Exemplarisch dafür steht das Versagen in der sudanesischen Krisenprovinz Dafur. Bis heute hat es die UNO nicht geschafft, die notwendigen Schritte zu unternehmen, um die Gräueltaten dort zu unterbinden. Nun hat man sich doch tatsächlich aufgerafft, in einem halben Jahr eine eigene Friedenstruppe für Darfur aufzustellen. Bis dahin geht das Morden, Vertreiben und Vergewaltigen weiter. Und das ja nicht erst seit gestern, sondern nun schon seit Jahren. Bisher sind mehr als 200 000 Menschen ums Leben gekommen, zwei Millionen schwarzafrikanische Dorfbewohner wurden vertrieben.
Oder wussten Sie, dass sich im Norden Ugandas seit 20 Jahren(!) eine Tragödie schlimmsten Ausmaßes abspielt, dem Konflikt zwischen Regierung und Rebellen dreimal mehr Menschen zum Opfer gefallen sind als im Irak? Mit »Empfehlungen« hat der Sicherheitsrat bisher versucht, die dort herrschende Gewalt und menschliche Katastrophe zu beenden. 20 Jahre lang haben die Vereinten Nationen eine angemessene Reaktion vermissen lassen. Von großer Glaubwürdigkeit zeugt dies nicht.
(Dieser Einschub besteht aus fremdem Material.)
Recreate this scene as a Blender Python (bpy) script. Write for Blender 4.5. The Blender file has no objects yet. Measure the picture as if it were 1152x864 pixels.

Die Liste gewaltsamer Konflikte und »vergessener« humanitärer Krisen ließe sich beliebig fortsetzen. Kongo, Tschetschenien, Haiti, Indien, Somalia, Kolumbien oder Elfenbeinküste sind da nur einige Ländernamen, die für großes Leid vieler Menschen stehen.
In der Präambel der Vereinten Nationen heißt es unter anderem, »wir, die Völker der Vereinten Nationen sind fest entschlossen, unsere Kräfte zu vereinen, um den Weltfrieden und die internationale Sicherheit zu wahren«. Es wird Zeit, sich endlich an diese Verpflichtung zu erinnern.